Beneath the Surface: Why Behaviour Starts in the Body
We tend to talk about behaviour as if it’s a choice. As if somewhere in the moment before the outburst, the meltdown, the shutdown, there was a clear decision being made. In reality, most behaviour starts long before any conscious choice is made.
It starts in our cognitive and nervous systems.
Your nervous system is constantly scanning internally and externally for what we know of safety, beneath your awareness and faster than you can think. Long before you’ve decided how to respond, your body has already decided whether it’s safe, dangerous, or somewhere in between. That decision is one of the pieces that shape everything that follows.
When a nervous system is overloaded or detects danger, real or perceived, it shifts into survival mode. The arousal that happens from survival mode might look like fight, flight, freeze, or fawn. In children, none of these are misbehaviours; they’re protective responses from a capacity standpoint. A child who screams when a routine changes isn’t being difficult; their underdeveloped nervous system has registered the unexpected change as unsafe.
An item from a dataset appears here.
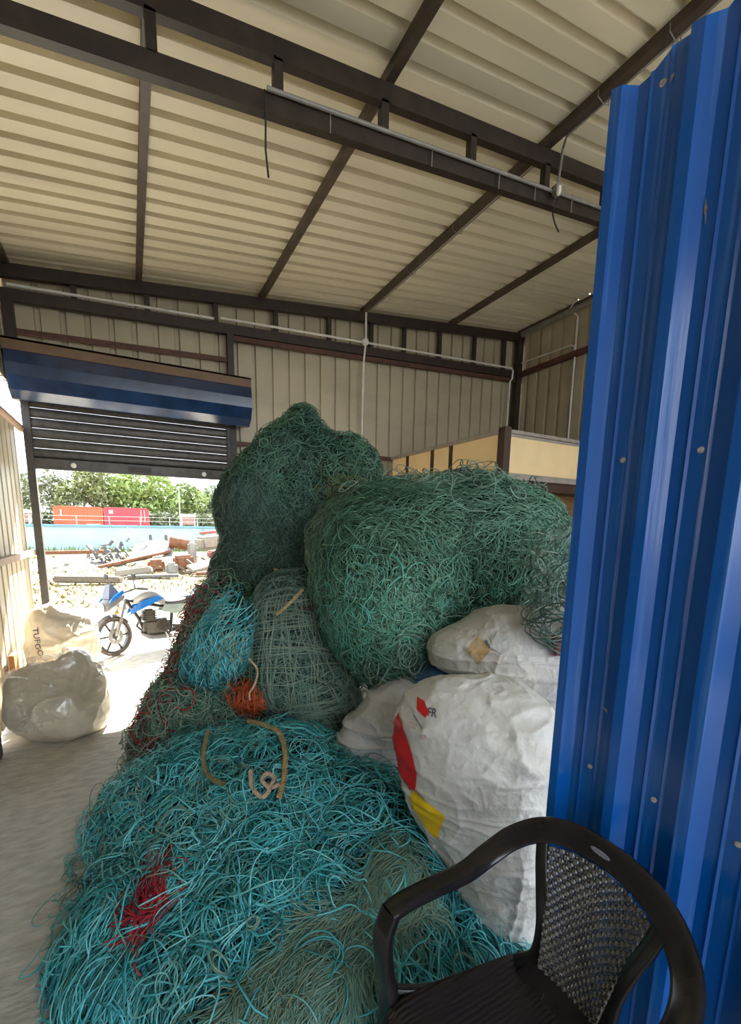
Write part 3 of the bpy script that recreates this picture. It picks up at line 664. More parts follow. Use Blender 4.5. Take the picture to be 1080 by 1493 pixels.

An adult who shuts down during conflict isn’t being cold; their adaptive mechanisms have determined that stillness is the safest option.
This is why logic often fails when a situation unfolds in real time. You can’t reason with a nervous system that feels threatened. Telling someone to calm down or outlining consequences targets a part of the brain that’s temporarily inactive. The real priorities are first establishing safety, then fostering understanding.
This is the foundation on which everything else rests. Before we can talk about patterns, tools, or frameworks, we have to start here: behaviour is the nervous system speaking a language older than words. Learning to listen to it rather than react to it is where real change begins.